Facts—Taxpayers and voters of Jefferson County, Alabama, challenged the apportionment of the Alabama legislature, the most recent of which was based on the 1900 federal census despite the requirement of the state constitution that the legislature be apportioned decennially. As a result of population growth, Jefferson County and others were alleged to have suffered serious discrimination with respect to the allocation of legislative representation.

Also, there were two plans for apportionment pending. One was a proposed amendment to the state constitution. The other was a statute enacted as standby legislation to take effect if the proposed constitutional amendment should fail of adoption or be declared void by the courts. Neither plan provided for apportionment of either of the houses of the Alabama legislature on a population basis.

Question—Does Alabama’s law basing state legislative apportionment on factors other than population violate the equal protection clause of the Fourteenth Amendment?


ReasonsC.J. Warren (8–1). “A predominant consideration in determining whether a state legislative apportionment scheme constitutes an invidious discrimination violative of rights asserted under the equal protection clause is that the rights allegedly impaired are individual and personal in nature. . . .

Legislators represent people, not trees or acres. The right to elect legislators in a free and unimpaired fashion is a bedrock of our political system.

. . . Overweighting and overvaluing the votes of persons living in one place has the certain effect of dilution and undervaluing the votes of those living elsewhere. Full and effective participation by all citizens in state government requires that each citizen have an equally effective voice in the election of members of his state legislature.”

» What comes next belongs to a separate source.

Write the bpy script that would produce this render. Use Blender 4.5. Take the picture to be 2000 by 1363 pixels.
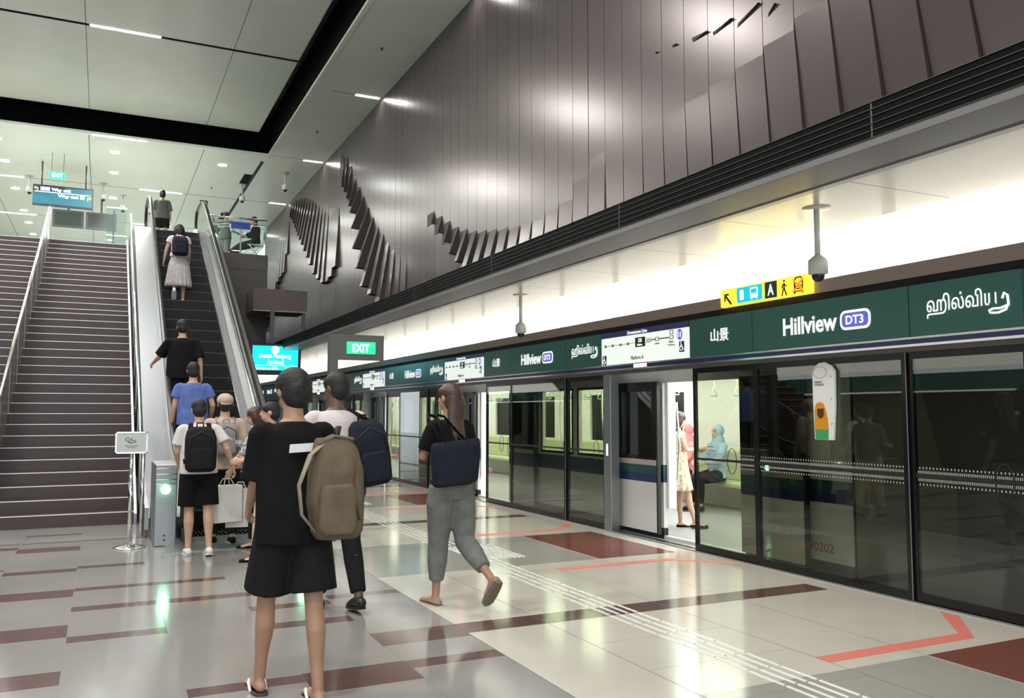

As a basic constitutional standard the equal protection clause requires that the seats in both houses of a bicameral state legislature must be apportioned by population. An individual’s right to vote for state legislators is unconstitutionally impaired when its weight is in a substantial fashion diluted when compared with the votes of citizens living in other parts of the state. This applies to both houses of the legislature.

Attempted reliance on the federal analogy to state legislative apportionment arrangements “appears often to be little more than an after-the-fact rationalization offered in defense of maladjusted state apportionment arrangements.” Apportionment on a population basis requires an honest and good faith effort to set up districts on a practical basis. Mathematical exactness or precision is hardly a workable constitutional requirement.

In a concurring opinion, J. Clark argued that the Court should simply declare that the apportionment scheme in question was an indefensible “crazy quilt,” while J. Stewart pointed to sixty years of legislative inactivity as a cause for action.

In dissent, J. Harlan reiterated his views, expressed in earlier cases, that the Court had gone far beyond the mandate of the Fourteenth Amendment.